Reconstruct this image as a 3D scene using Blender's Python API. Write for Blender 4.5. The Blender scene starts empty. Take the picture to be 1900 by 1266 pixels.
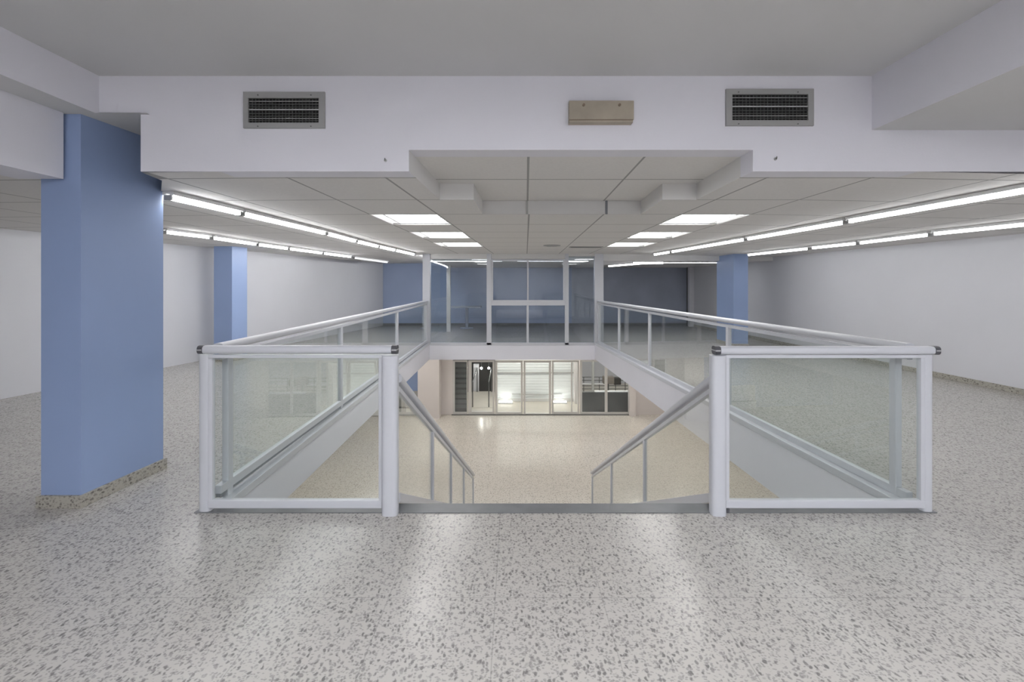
import bpy, bmesh, math, random
from mathutils import Vector
random.seed(4)
C = bpy.context.scene.collection
H = 1.5                      # eye height above the upper floor
F = 863.0                    # focal length in pixels of the 1900 px frame
VX, VY = 953.0, 527.0        # where the straight-ahead direction falls in the photo
LOW = -3.2                   # lower shop floor
# ------------------------------------------------------------------ camera, world, exposure
cam = bpy.data.cameras.new('camera'); co = bpy.data.objects.new('camera', cam); C.objects.link(co)
co.location = (0, 0, H); co.rotation_euler = (math.pi/2, 0, 0)
cam.sensor_width = 36; cam.lens = F/1900*36
cam.shift_x = -(VX-950)/1900; cam.shift_y = -(633-VY)/1900
cam.clip_start = 0.05; cam.clip_end = 200
bpy.context.scene.camera = co
W = bpy.data.worlds.new('world'); bpy.context.scene.world = W; W.use_nodes = True
W.node_tree.nodes['Background'].inputs[0].default_value = (.66, .64, .61, 1)
W.node_tree.nodes['Background'].inputs[1].default_value = 1.2
vs = bpy.context.scene.view_settings
vs.view_transform = 'Standard'; vs.look = 'None'; vs.gamma = 1; vs.exposure = 0.06; vs.use_curve_mapping = False
E_BATTEN, E_BATTEN_R, E_PANEL, E_REAR, E_LOW, E_OUT = 34.0, 16.0, 12.0, 46.0, 15.0, 85.0

# ------------------------------------------------------------------ materials
def mat(name, col, rough=.5, metal=0, spec=.5, noise=0, nscale=3, bump=0):
    m = bpy.data.materials.new(name); m.use_nodes = True
    nt = m.node_tree; b = nt.nodes['Principled BSDF']
    b.inputs['Base Color'].default_value = (*col, 1); b.inputs['Roughness'].default_value = rough
    b.inputs['Metallic'].default_value = metal; b.inputs['Specular IOR Level'].default_value = spec
    if noise or bump:
        tc = nt.nodes.new('ShaderNodeTexCoord')
        n = nt.nodes.new('ShaderNodeTexNoise'); n.inputs['Scale'].default_value = nscale; n.inputs['Detail'].default_value = 5
        nt.links.new(tc.outputs['Object'], n.inputs['Vector'])
        if noise:
            r = nt.nodes.new('ShaderNodeValToRGB')
            r.color_ramp.elements[0].position = .3; r.color_ramp.elements[1].position = .7
            r.color_ramp.elements[0].color = (*[c*(1-noise) for c in col], 1)
            r.color_ramp.elements[1].color = (*[min(1, c*(1+noise)) for c in col], 1)
            nt.links.new(n.outputs['Fac'], r.inputs[0]); nt.links.new(r.outputs[0], b.inputs['Base Color'])
        if bump:
            n2 = nt.nodes.new('ShaderNodeTexNoise'); n2.inputs['Scale'].default_value = 60
            nt.links.new(tc.outputs['Object'], n2.inputs['Vector'])
            bp = nt.nodes.new('ShaderNodeBump'); bp.inputs['Strength'].default_value = bump; bp.inputs['Distance'].default_value = .01
            nt.links.new(n2.outputs['Fac'], bp.inputs['Height']); nt.links.new(bp.outputs[0], b.inputs['Normal'])
    return m
def emit(name, col, s):
    m = bpy.data.materials.new(name); m.use_nodes = True; nt = m.node_tree
    b = nt.nodes['Principled BSDF']; b.inputs['Base Color'].default_value = (.8, .8, .8, 1)
    b.inputs['Emission Color'].default_value = (*col, 1); b.inputs['Emission Strength'].default_value = s
    return m
def glassmat(name, tint, ior=1.5, rough=.0):
    m = bpy.data.materials.new(name); m.use_nodes = True; nt = m.node_tree; nt.nodes.clear()
    o = nt.nodes.new('ShaderNodeOutputMaterial'); t = nt.nodes.new('ShaderNodeBsdfTransparent'); t.inputs[0].default_value = (*tint, 1)
    g = nt.nodes.new('ShaderNodeBsdfGlossy'); g.inputs['Roughness'].default_value = rough; g.inputs[0].default_value = (1, 1, 1, 1)
    lw = nt.nodes.new('ShaderNodeLayerWeight'); lw.inputs['Blend'].default_value = .5
    pw = nt.nodes.new('ShaderNodeMath'); pw.operation = 'POWER'; pw.inputs[1].default_value = 5; nt.links.new(lw.outputs['Facing'], pw.inputs[0])
    f = nt.nodes.new('ShaderNodeMath'); f.operation = 'MULTIPLY_ADD'; r0 = ((ior-1)/(ior+1))**2
    f.inputs[1].default_value = 1-r0; f.inputs[2].default_value = r0; nt.links.new(pw.outputs[0], f.inputs[0])
    x = nt.nodes.new('ShaderNodeMixShader')
    nt.links.new(f.outputs[0], x.inputs[0]); nt.links.new(t.outputs[0], x.inputs[1]); nt.links.new(g.outputs[0], x.inputs[2])
    nt.links.new(x.outputs[0], o.inputs[0])
    return m
def terrazzo(name, light, mid, dark, rough, scale=46, joints=True, spec=.22):
    m = bpy.data.materials.new(name); m.use_nodes = True; nt = m.node_tree; N = nt.nodes; L = nt.links
    b = N['Principled BSDF']; b.inputs['Roughness'].default_value = rough; b.inputs['Specular IOR Level'].default_value = spec
    tc = N.new('ShaderNodeTexCoord')
    def node(t, **k):
        n = N.new(t)
        for a, v in k.items(): n.inputs[a].default_value = v
        return n
    def math_(op, a, b_=None, c=None):
        n = N.new('ShaderNodeMath'); n.operation = op
        for i, v in enumerate((a, b_, c)):
            if v is None: continue
            if isinstance(v, (int, float)): n.inputs[i].default_value = v
            else: L.new(v, n.inputs[i])
        return n.outputs[0]
    wn = node('ShaderNodeTexNoise', Scale=38.0, Detail=2.0)
    L.new(tc.outputs['Object'], wn.inputs['Vector'])
    vm = N.new('ShaderNodeVectorMath'); vm.operation = 'MULTIPLY_ADD'; vm.inputs[1].default_value = (.022, .022, 0)
    L.new(wn.outputs['Color'], vm.inputs[0]); L.new(tc.outputs['Object'], vm.inputs[2])
    def layer(sc, thr, keep, stretch):
        mp = N.new('ShaderNodeMapping'); mp.inputs['Scale'].default_value = stretch; L.new(vm.outputs[0], mp.inputs['Vector'])
        v = node('ShaderNodeTexVoronoi', Scale=sc); L.new(mp.outputs[0], v.inputs['Vector'])
        d = N.new('ShaderNodeMapRange'); d.inputs['From Min'].default_value = thr; d.inputs['From Max'].default_value = thr+.2
        d.inputs['To Min'].default_value = 1; d.inputs['To Max'].default_value = 0; L.new(v.outputs['Distance'], d.inputs['Value'])
        s = N.new('ShaderNodeSeparateColor'); L.new(v.outputs['Color'], s.inputs[0])
        return math_('MULTIPLY', d.outputs[0], math_('GREATER_THAN', s.outputs[0], keep)), s.outputs[1]
    m1, r1 = layer(scale, .26, .22, (1.0, .62, 1)); m2, r2 = layer(scale*1.7, .30, .2, (.7, 1.0, 1))
    base = N.new('ShaderNodeMix'); base.data_type = 'RGBA'
    big = node('ShaderNodeTexNoise', Scale=.55, Detail=3.0); L.new(tc.outputs['Object'], big.inputs['Vector'])
    L.new(big.outputs['Fac'], base.inputs[0]); base.inputs[6].default_value = (*light, 1)
    base.inputs[7].default_value = (light[0]*.94, light[1]*.92, light[2]*.88, 1)
    a = N.new('ShaderNodeMix'); a.data_type = 'RGBA'; L.new(math_('MULTIPLY', m2, .8), a.inputs[0]); L.new(base.outputs[2], a.inputs[6]); a.inputs[7].default_value = (*mid, 1)
    c = N.new('ShaderNodeMix'); c.data_type = 'RGBA'
    L.new(math_('MULTIPLY', m1, math_('MULTIPLY_ADD', r1, .6, .4)), c.inputs[0]); L.new(a.outputs[2], c.inputs[6]); c.inputs[7].default_value = (*dark, 1)
    out = c.outputs[2]
    if joints:
        sp = N.new('ShaderNodeSeparateXYZ'); L.new(tc.outputs['Object'], sp.inputs[0])
        def line(s, period, off):
            fr = math_('FRACT', math_('DIVIDE', math_('ADD', s, off), period))
            return math_('LESS_THAN', fr, .005/period)
        j = math_('MAXIMUM', line(sp.outputs[0], .51, 19.98), line(sp.outputs[1], .65, 20.53))
        k = N.new('ShaderNodeMix'); k.data_type = 'RGBA'; L.new(math_('MULTIPLY', j, .3), k.inputs[0]); L.new(out, k.inputs[6]); k.inputs[7].default_value = (.16, .155, .15, 1)
        out = k.outputs[2]
    L.new(out, b.inputs['Base Color'])
    return m
def tilemat(name, col, width, line):
    m = bpy.data.materials.new(name); m.use_nodes = True; nt = m.node_tree; N = nt.nodes; L = nt.links
    b = N['Principled BSDF']; b.inputs['Roughness'].default_value = .85; b.inputs['Specular IOR Level'].default_value = .2
    uv = N.new('ShaderNodeUVMap'); sp = N.new('ShaderNodeSeparateXYZ'); L.new(uv.outputs[0], sp.inputs[0])
    def edge(s):
        a = N.new('ShaderNodeMath'); a.operation = 'SUBTRACT'; a.inputs[1].default_value = .5; L.new(s, a.inputs[0])
        d = N.new('ShaderNodeMath'); d.operation = 'ABSOLUTE'; L.new(a.outputs[0], d.inputs[0])
        g = N.new('ShaderNodeMath'); g.operation = 'GREATER_THAN'; g.inputs[1].default_value = .5-width; L.new(d.outputs[0], g.inputs[0])
        return g.outputs[0]
    mx = N.new('ShaderNodeMath'); mx.operation = 'MAXIMUM'; L.new(edge(sp.outputs[0]), mx.inputs[0]); L.new(edge(sp.outputs[1]), mx.inputs[1])
    tc = N.new('ShaderNodeTexCoord'); n = N.new('ShaderNodeTexNoise'); n.inputs['Scale'].default_value = 45; n.inputs['Detail'].default_value = 3
    L.new(tc.outputs['Object'], n.inputs['Vector'])
    r = N.new('ShaderNodeValToRGB'); r.color_ramp.elements[0].color = (*[c*.93 for c in col], 1); r.color_ramp.elements[1].color = (*[c*1.05 for c in col], 1)
    L.new(n.outputs['Fac'], r.inputs[0])
    x = N.new('ShaderNodeMix'); x.data_type = 'RGBA'; L.new(mx.outputs[0], x.inputs[0]); L.new(r.outputs[0], x.inputs[6]); x.inputs[7].default_value = (*line, 1)
    L.new(x.outputs[2], b.inputs['Base Color'])
    return m
M = {}
M['wall'] = mat('wall_paint', (.62, .62, .65), .42, noise=.03, nscale=.8, spec=.35)
M['beam'] = mat('beam_paint', (.74, .735, .79), .6, noise=.02, nscale=1.2, bump=.05)
M['upper'] = mat('plaster_ceiling', (.58, .58, .585), .8, noise=.02, nscale=1)
M['tile'] = tilemat('ceiling_tile', (.74, .725, .71), .011, (.36, .355, .35))
M['plain'] = mat('plain_ceiling', (.72, .71, .70), .85)
M['blue'] = mat('blue_paint', (.28, .365, .57), .38, noise=.03, nscale=1.3, spec=.4)
M['bluewall'] = mat('blue_wall_paint', (.36, .43, .60), .5, noise=.05, nscale=.7)
M['greyblue'] = mat('grey_blue_wall_paint', (.36, .39, .47), .4, noise=.12, nscale=.9)
M['floor'] = terrazzo('terrazzo', (.50, .482, .465), (.30, .285, .275), (.18, .172, .167), .24, 58)
M['floor2'] = terrazzo('terrazzo_lower', (.66, .63, .585), (.50, .47, .43), (.36, .33, .29), .2, scale=34, spec=.9)
M['skirt'] = terrazzo('terrazzo_skirting', (.42, .40, .36), (.27, .26, .23), (.12, .11, .10), .4, joints=False)
M['alu'] = mat('white_lacquered_aluminium', (.55, .56, .60), .28, metal=.0, spec=.5)
M['frame'] = mat('anodised_frame', (.62, .61, .60), .35, metal=.15)
M['cap'] = mat('dark_plastic_cap', (.07, .07, .08), .4)
M['capline'] = mat('grey_cap_strip', (.45, .45, .46), .4)
M['kerb'] = mat('dark_stone_strip', (.17, .175, .185), .45, noise=.1, nscale=8)
M['gap'] = mat('dark_gap_grey', (.22, .23, .25), .7)  # dark grey, draws the shaded gap under the side rails
M['glass'] = glassmat('guard_glass', (.945, .965, .955))
M['glass2'] = glassmat('window_glass', (.90, .93, .95), 1.5)
M['grille'] = mat('grey_grille_metal', (.36, .36, .355), .5, metal=.2)
M['vane'] = mat('grille_vane', (.12, .125, .12), .5)
M['vanel'] = mat('grille_vane_light', (.5, .5, .5), .4)
M['black'] = mat('flat_black', (.012, .012, .012), .9)  # near-black, also draws unlit depth in the grilles and past the ramp
M['wood'] = mat('pale_beige_wood', (.37, .325, .26), .6, noise=.12, nscale=6)
M['wood2'] = mat('dark_wood_edge', (.20, .15, .11), .6)
M['white'] = mat('white_metal', (.78, .78, .78), .4)
M['tube'] = emit('fluorescent_tube', (.97, .98, 1), E_BATTEN)
M['tube_right'] = emit('fluorescent_tube_right', (.97, .98, 1), E_BATTEN_R)
M['tube_dim'] = emit('fluorescent_tube_dim', (.97, .98, 1), 1.0)
M['panel'] = emit('lit_diffuser', (1, .99, .97), E_PANEL)
M['rear'] = emit('rear_fill_emitter', (.95, .965, 1), E_REAR)
M['flush'] = emit('flush_fill_emitter', (.95, .97, 1), 15)
M['cove'] = emit('flank_fill_emitter', (.97, .98, 1), 60)
M['glow'] = emit('shutter_lamp', (1, .96, .86), 14)
M['low'] = emit('warm_fill_emitter', (1, .955, .90), E_LOW)
M['out'] = emit('entrance_lamp', (1, .95, .84), E_OUT)
M['warmwall'] = mat('warm_wall_paint', (.66, .62, .61), .6, noise=.02, nscale=1)
M['shutter'] = mat('shutter_metal', (.72, .74, .74), .5)
M['darkgrey'] = mat('dark_grey_panel', (.10, .10, .10), .6, noise=.1, nscale=3)
M['rod'] = mat('dark_steel_rod', (.12, .12, .12), .4, metal=.5)
M['pave'] = mat('pavement', (.5, .46, .40), .5, noise=.06, nscale=4)
M['brown'] = mat('brown_box', (.20, .17, .15), .6)
M['greymid'] = mat('grey_render', (.42, .42, .41), .7)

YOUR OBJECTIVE
From the first line above to the line containing "E_BATTEN, E_BATTEN_R, E_PANEL, E_REAR, E_LOW, E_OUT", repeat each line exactly. Pictures stay out.

CORRECT RESULT
Reconstruct this image as a 3D scene using Blender's Python API. Write for Blender 4.5. The Blender scene starts empty. Take the picture to be 1900 by 1266 pixels.
import bpy, bmesh, math, random
from mathutils import Vector
random.seed(4)
C = bpy.context.scene.collection
H = 1.5                      # eye height above the upper floor
F = 863.0                    # focal length in pixels of the 1900 px frame
VX, VY = 953.0, 527.0        # where the straight-ahead direction falls in the photo
LOW = -3.2                   # lower shop floor
# ------------------------------------------------------------------ camera, world, exposure
cam = bpy.data.cameras.new('camera'); co = bpy.data.objects.new('camera', cam); C.objects.link(co)
co.location = (0, 0, H); co.rotation_euler = (math.pi/2, 0, 0)
cam.sensor_width = 36; cam.lens = F/1900*36
cam.shift_x = -(VX-950)/1900; cam.shift_y = -(633-VY)/1900
cam.clip_start = 0.05; cam.clip_end = 200
bpy.context.scene.camera = co
W = bpy.data.worlds.new('world'); bpy.context.scene.world = W; W.use_nodes = True
W.node_tree.nodes['Background'].inputs[0].default_value = (.66, .64, .61, 1)
W.node_tree.nodes['Background'].inputs[1].default_value = 1.2
vs = bpy.context.scene.view_settings
vs.view_transform = 'Standard'; vs.look = 'None'; vs.gamma = 1; vs.exposure = 0.06; vs.use_curve_mapping = False
E_BATTEN, E_BATTEN_R, E_PANEL, E_REAR, E_LOW, E_OUT = 34.0, 16.0, 12.0, 46.0, 15.0, 85.0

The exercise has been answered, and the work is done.